One question we lose sleep over at CBE is What are we here for? It’s easy amidst the blur of client-facing project work to lose sight of our higher-level mission and goals, both as a Harvard club and as an organization operating within many larger communities on and off campus.


Since our founding ten years ago, CBE has been an organization committed simultaneously to innovation and sustainability. Even while consulting for industry giants like General Electric and Boeing, we have developed strategy for some of the most exciting environmental startups in Boston—from cloud-based clean water suppliers to solar energy accessibility nonprofits. My first case team at CBE worked with Cambrian Innovation—a young, ambitious biogas renewable energy producer and an increasingly impactful presence in Boston.


Today, however, we have a responsibility to push harder and go further for sustainability than merely our casework. Amidst other factors, the work we do, the political climate in which we operate, and the city where we’re based have put the organization in a unique position to begin living up to our mission—and have given us a duty to do so.

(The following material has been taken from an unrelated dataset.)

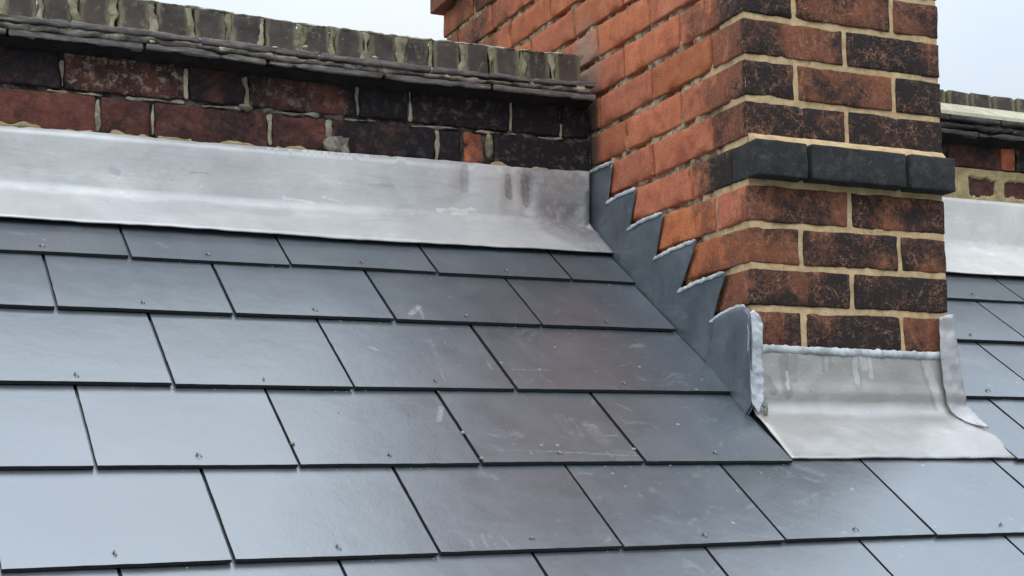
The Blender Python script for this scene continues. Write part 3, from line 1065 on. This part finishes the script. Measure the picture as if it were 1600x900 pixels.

This summer, we’re incredibly excited to announce the first-ever CBE Sustainability Grant Program.


Over the past several weeks, we have selected fifteen local nonprofits, student groups, and research initiatives to receive a collective $10,000 in funding for environmental initiatives to be completed in the next year. Among them are the Harvard-based Refresh Bolivia organization—which is building clean water and public health infrastructure for communities in Cochabamba, Bolivia—the Haitian Vision Foundation, and our own Engineers Without Borders team. You can check out our profiles on our partner projects here.


Some of these initiatives—like that of BubbleBox and James Niffenegger—focus on developing new technology to facilitate sustainable development or aid important conservation efforts, both here in the United States and in emerging economies abroad. Others—like the Harvard Democrats and Students for Carbon Dividends—are centered, although from different perspectives, on the equally vital task of bringing policy awareness to the environmental issues our country faces.


But all are dedicated to one overarching objective: environmentally sustainable development. We at CBE envision a future in which high-growth private sector groups and committed policy efforts work together to prove that human development does not need to mean environmental destruction.


On a practical level, we also aim to show the greater Harvard community that social responsibility can no longer be a side thought for groups in our position. Our privilege and profitability demand leadership for the communities in which we operate, and it’s a call that we must not refuse. My inner Marvel fanboy is reminded of a certain Spider-Man line…


To all our exceptional grant recipients, congratulations. You have CBE’s full commitment and support in all your environmental endeavors. And to our blog readers: if you’re not already working towards sustainable development in your own communities, it might be time to get started. We don’t have much time, and the world is waiting.

Refresh Bolivia students at work in 2015.